* **Available data**
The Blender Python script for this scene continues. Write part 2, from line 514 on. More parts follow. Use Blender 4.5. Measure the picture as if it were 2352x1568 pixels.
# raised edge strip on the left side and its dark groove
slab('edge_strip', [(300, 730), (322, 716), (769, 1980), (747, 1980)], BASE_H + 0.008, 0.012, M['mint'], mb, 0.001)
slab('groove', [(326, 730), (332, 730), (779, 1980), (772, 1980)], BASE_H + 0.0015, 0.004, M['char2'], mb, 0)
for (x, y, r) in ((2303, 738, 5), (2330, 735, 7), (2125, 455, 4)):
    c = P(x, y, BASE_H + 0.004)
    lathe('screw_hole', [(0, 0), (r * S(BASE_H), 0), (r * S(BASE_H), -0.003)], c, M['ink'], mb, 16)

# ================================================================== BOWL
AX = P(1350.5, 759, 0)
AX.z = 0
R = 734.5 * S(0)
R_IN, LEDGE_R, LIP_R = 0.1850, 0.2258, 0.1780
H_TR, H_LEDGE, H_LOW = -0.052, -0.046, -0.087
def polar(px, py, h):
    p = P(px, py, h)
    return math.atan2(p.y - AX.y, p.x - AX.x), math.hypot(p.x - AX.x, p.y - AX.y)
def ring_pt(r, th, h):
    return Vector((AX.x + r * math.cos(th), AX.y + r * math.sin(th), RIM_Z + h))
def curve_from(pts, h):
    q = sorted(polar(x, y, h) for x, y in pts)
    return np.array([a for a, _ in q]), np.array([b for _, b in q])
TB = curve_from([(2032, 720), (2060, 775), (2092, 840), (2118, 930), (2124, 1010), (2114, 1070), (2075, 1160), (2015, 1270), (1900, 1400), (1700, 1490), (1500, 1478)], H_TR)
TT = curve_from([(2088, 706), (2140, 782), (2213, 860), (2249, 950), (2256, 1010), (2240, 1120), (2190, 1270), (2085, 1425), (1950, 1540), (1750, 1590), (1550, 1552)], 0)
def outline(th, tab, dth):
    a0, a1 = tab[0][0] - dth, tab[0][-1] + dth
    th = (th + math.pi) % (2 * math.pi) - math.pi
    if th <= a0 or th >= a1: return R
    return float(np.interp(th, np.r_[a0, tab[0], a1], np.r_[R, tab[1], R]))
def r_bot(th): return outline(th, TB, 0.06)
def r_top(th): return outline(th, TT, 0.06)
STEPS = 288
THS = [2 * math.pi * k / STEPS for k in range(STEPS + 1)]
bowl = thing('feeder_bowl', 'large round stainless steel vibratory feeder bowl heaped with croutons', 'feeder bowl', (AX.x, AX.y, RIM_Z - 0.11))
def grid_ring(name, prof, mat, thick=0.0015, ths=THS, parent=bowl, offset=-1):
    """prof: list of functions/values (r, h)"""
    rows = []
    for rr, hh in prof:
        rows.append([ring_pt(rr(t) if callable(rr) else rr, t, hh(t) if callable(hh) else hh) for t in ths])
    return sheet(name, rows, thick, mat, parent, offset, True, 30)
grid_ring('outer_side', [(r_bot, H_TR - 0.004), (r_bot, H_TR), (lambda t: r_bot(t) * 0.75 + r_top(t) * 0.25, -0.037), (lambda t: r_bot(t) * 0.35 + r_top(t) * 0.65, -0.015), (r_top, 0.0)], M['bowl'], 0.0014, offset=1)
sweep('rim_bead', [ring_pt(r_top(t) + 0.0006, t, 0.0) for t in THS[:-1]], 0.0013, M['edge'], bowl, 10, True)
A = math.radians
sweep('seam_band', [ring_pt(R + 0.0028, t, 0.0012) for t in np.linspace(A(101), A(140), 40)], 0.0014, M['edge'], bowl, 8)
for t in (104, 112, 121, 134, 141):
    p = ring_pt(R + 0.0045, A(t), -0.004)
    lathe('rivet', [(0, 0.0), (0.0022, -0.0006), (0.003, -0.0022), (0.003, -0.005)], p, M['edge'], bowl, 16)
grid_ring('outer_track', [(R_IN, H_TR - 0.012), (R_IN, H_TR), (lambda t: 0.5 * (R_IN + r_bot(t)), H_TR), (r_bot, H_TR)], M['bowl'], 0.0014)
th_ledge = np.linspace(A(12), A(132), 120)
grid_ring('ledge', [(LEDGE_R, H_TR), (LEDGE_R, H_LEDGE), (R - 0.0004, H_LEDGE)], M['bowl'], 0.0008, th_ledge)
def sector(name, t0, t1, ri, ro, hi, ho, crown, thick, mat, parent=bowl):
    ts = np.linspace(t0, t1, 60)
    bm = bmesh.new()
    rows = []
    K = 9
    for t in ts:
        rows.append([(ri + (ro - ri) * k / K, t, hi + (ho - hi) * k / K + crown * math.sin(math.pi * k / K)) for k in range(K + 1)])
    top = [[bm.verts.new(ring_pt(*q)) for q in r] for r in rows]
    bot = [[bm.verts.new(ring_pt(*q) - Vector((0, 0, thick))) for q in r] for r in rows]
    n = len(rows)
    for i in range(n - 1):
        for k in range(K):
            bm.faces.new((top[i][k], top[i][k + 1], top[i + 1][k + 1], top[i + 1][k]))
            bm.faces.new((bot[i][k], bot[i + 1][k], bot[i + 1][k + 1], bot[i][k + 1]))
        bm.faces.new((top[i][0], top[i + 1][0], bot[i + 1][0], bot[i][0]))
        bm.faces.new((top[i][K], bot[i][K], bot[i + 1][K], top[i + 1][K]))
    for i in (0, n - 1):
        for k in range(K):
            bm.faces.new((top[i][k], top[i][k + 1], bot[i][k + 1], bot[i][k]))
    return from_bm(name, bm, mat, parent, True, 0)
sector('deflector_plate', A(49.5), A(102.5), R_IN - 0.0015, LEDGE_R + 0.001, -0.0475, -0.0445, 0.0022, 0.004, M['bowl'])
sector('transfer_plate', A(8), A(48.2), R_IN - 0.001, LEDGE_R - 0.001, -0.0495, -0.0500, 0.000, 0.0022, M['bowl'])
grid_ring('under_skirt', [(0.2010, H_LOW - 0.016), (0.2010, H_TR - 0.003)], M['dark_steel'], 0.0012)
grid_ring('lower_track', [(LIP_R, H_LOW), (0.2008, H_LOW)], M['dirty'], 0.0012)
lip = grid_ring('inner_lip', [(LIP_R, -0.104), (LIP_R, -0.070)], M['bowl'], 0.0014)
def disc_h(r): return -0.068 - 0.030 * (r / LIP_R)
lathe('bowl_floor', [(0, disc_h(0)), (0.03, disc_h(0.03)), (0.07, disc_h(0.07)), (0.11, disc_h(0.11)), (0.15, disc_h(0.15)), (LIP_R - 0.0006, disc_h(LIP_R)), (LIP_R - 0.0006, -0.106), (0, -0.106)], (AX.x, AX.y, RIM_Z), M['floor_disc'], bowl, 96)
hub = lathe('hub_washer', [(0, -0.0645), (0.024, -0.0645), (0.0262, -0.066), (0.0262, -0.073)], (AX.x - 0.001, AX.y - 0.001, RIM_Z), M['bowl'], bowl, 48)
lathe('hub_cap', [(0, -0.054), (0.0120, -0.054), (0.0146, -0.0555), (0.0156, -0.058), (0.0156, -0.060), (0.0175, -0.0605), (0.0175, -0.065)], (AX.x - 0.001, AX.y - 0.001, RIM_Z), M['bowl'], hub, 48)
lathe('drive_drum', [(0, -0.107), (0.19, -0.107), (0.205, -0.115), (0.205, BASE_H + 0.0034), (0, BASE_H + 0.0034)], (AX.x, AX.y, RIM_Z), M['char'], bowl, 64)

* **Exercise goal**
Copy every line exactly. Leave nothing out.

* **Task answer**
The Blender Python script for this scene continues. Write part 2, from line 514 on. More parts follow. Use Blender 4.5. Measure the picture as if it were 2352x1568 pixels.
# raised edge strip on the left side and its dark groove
slab('edge_strip', [(300, 730), (322, 716), (769, 1980), (747, 1980)], BASE_H + 0.008, 0.012, M['mint'], mb, 0.001)
slab('groove', [(326, 730), (332, 730), (779, 1980), (772, 1980)], BASE_H + 0.0015, 0.004, M['char2'], mb, 0)
for (x, y, r) in ((2303, 738, 5), (2330, 735, 7), (2125, 455, 4)):
    c = P(x, y, BASE_H + 0.004)
    lathe('screw_hole', [(0, 0), (r * S(BASE_H), 0), (r * S(BASE_H), -0.003)], c, M['ink'], mb, 16)

# ================================================================== BOWL
AX = P(1350.5, 759, 0)
AX.z = 0
R = 734.5 * S(0)
R_IN, LEDGE_R, LIP_R = 0.1850, 0.2258, 0.1780
H_TR, H_LEDGE, H_LOW = -0.052, -0.046, -0.087
def polar(px, py, h):
    p = P(px, py, h)
    return math.atan2(p.y - AX.y, p.x - AX.x), math.hypot(p.x - AX.x, p.y - AX.y)
def ring_pt(r, th, h):
    return Vector((AX.x + r * math.cos(th), AX.y + r * math.sin(th), RIM_Z + h))
def curve_from(pts, h):
    q = sorted(polar(x, y, h) for x, y in pts)
    return np.array([a for a, _ in q]), np.array([b for _, b in q])
TB = curve_from([(2032, 720), (2060, 775), (2092, 840), (2118, 930), (2124, 1010), (2114, 1070), (2075, 1160), (2015, 1270), (1900, 1400), (1700, 1490), (1500, 1478)], H_TR)
TT = curve_from([(2088, 706), (2140, 782), (2213, 860), (2249, 950), (2256, 1010), (2240, 1120), (2190, 1270), (2085, 1425), (1950, 1540), (1750, 1590), (1550, 1552)], 0)
def outline(th, tab, dth):
    a0, a1 = tab[0][0] - dth, tab[0][-1] + dth
    th = (th + math.pi) % (2 * math.pi) - math.pi
    if th <= a0 or th >= a1: return R
    return float(np.interp(th, np.r_[a0, tab[0], a1], np.r_[R, tab[1], R]))
def r_bot(th): return outline(th, TB, 0.06)
def r_top(th): return outline(th, TT, 0.06)
STEPS = 288
THS = [2 * math.pi * k / STEPS for k in range(STEPS + 1)]
bowl = thing('feeder_bowl', 'large round stainless steel vibratory feeder bowl heaped with croutons', 'feeder bowl', (AX.x, AX.y, RIM_Z - 0.11))
def grid_ring(name, prof, mat, thick=0.0015, ths=THS, parent=bowl, offset=-1):
    """prof: list of functions/values (r, h)"""
    rows = []
    for rr, hh in prof:
        rows.append([ring_pt(rr(t) if callable(rr) else rr, t, hh(t) if callable(hh) else hh) for t in ths])
    return sheet(name, rows, thick, mat, parent, offset, True, 30)
grid_ring('outer_side', [(r_bot, H_TR - 0.004), (r_bot, H_TR), (lambda t: r_bot(t) * 0.75 + r_top(t) * 0.25, -0.037), (lambda t: r_bot(t) * 0.35 + r_top(t) * 0.65, -0.015), (r_top, 0.0)], M['bowl'], 0.0014, offset=1)
sweep('rim_bead', [ring_pt(r_top(t) + 0.0006, t, 0.0) for t in THS[:-1]], 0.0013, M['edge'], bowl, 10, True)
A = math.radians
sweep('seam_band', [ring_pt(R + 0.0028, t, 0.0012) for t in np.linspace(A(101), A(140), 40)], 0.0014, M['edge'], bowl, 8)
for t in (104, 112, 121, 134, 141):
    p = ring_pt(R + 0.0045, A(t), -0.004)
    lathe('rivet', [(0, 0.0), (0.0022, -0.0006), (0.003, -0.0022), (0.003, -0.005)], p, M['edge'], bowl, 16)
grid_ring('outer_track', [(R_IN, H_TR - 0.012), (R_IN, H_TR), (lambda t: 0.5 * (R_IN + r_bot(t)), H_TR), (r_bot, H_TR)], M['bowl'], 0.0014)
th_ledge = np.linspace(A(12), A(132), 120)
grid_ring('ledge', [(LEDGE_R, H_TR), (LEDGE_R, H_LEDGE), (R - 0.0004, H_LEDGE)], M['bowl'], 0.0008, th_ledge)
def sector(name, t0, t1, ri, ro, hi, ho, crown, thick, mat, parent=bowl):
    ts = np.linspace(t0, t1, 60)
    bm = bmesh.new()
    rows = []
    K = 9
    for t in ts:
        rows.append([(ri + (ro - ri) * k / K, t, hi + (ho - hi) * k / K + crown * math.sin(math.pi * k / K)) for k in range(K + 1)])
    top = [[bm.verts.new(ring_pt(*q)) for q in r] for r in rows]
    bot = [[bm.verts.new(ring_pt(*q) - Vector((0, 0, thick))) for q in r] for r in rows]
    n = len(rows)
    for i in range(n - 1):
        for k in range(K):
            bm.faces.new((top[i][k], top[i][k + 1], top[i + 1][k + 1], top[i + 1][k]))
            bm.faces.new((bot[i][k], bot[i + 1][k], bot[i + 1][k + 1], bot[i][k + 1]))
        bm.faces.new((top[i][0], top[i + 1][0], bot[i + 1][0], bot[i][0]))
        bm.faces.new((top[i][K], bot[i][K], bot[i + 1][K], top[i + 1][K]))
    for i in (0, n - 1):
        for k in range(K):
            bm.faces.new((top[i][k], top[i][k + 1], bot[i][k + 1], bot[i][k]))
    return from_bm(name, bm, mat, parent, True, 0)
sector('deflector_plate', A(49.5), A(102.5), R_IN - 0.0015, LEDGE_R + 0.001, -0.0475, -0.0445, 0.0022, 0.004, M['bowl'])
sector('transfer_plate', A(8), A(48.2), R_IN - 0.001, LEDGE_R - 0.001, -0.0495, -0.0500, 0.000, 0.0022, M['bowl'])
grid_ring('under_skirt', [(0.2010, H_LOW - 0.016), (0.2010, H_TR - 0.003)], M['dark_steel'], 0.0012)
grid_ring('lower_track', [(LIP_R, H_LOW), (0.2008, H_LOW)], M['dirty'], 0.0012)
lip = grid_ring('inner_lip', [(LIP_R, -0.104), (LIP_R, -0.070)], M['bowl'], 0.0014)
def disc_h(r): return -0.068 - 0.030 * (r / LIP_R)
lathe('bowl_floor', [(0, disc_h(0)), (0.03, disc_h(0.03)), (0.07, disc_h(0.07)), (0.11, disc_h(0.11)), (0.15, disc_h(0.15)), (LIP_R - 0.0006, disc_h(LIP_R)), (LIP_R - 0.0006, -0.106), (0, -0.106)], (AX.x, AX.y, RIM_Z), M['floor_disc'], bowl, 96)
hub = lathe('hub_washer', [(0, -0.0645), (0.024, -0.0645), (0.0262, -0.066), (0.0262, -0.073)], (AX.x - 0.001, AX.y - 0.001, RIM_Z), M['bowl'], bowl, 48)
lathe('hub_cap', [(0, -0.054), (0.0120, -0.054), (0.0146, -0.0555), (0.0156, -0.058), (0.0156, -0.060), (0.0175, -0.0605), (0.0175, -0.065)], (AX.x - 0.001, AX.y - 0.001, RIM_Z), M['bowl'], hub, 48)
lathe('drive_drum', [(0, -0.107), (0.19, -0.107), (0.205, -0.115), (0.205, BASE_H + 0.0034), (0, BASE_H + 0.0034)], (AX.x, AX.y, RIM_Z), M['char'], bowl, 64)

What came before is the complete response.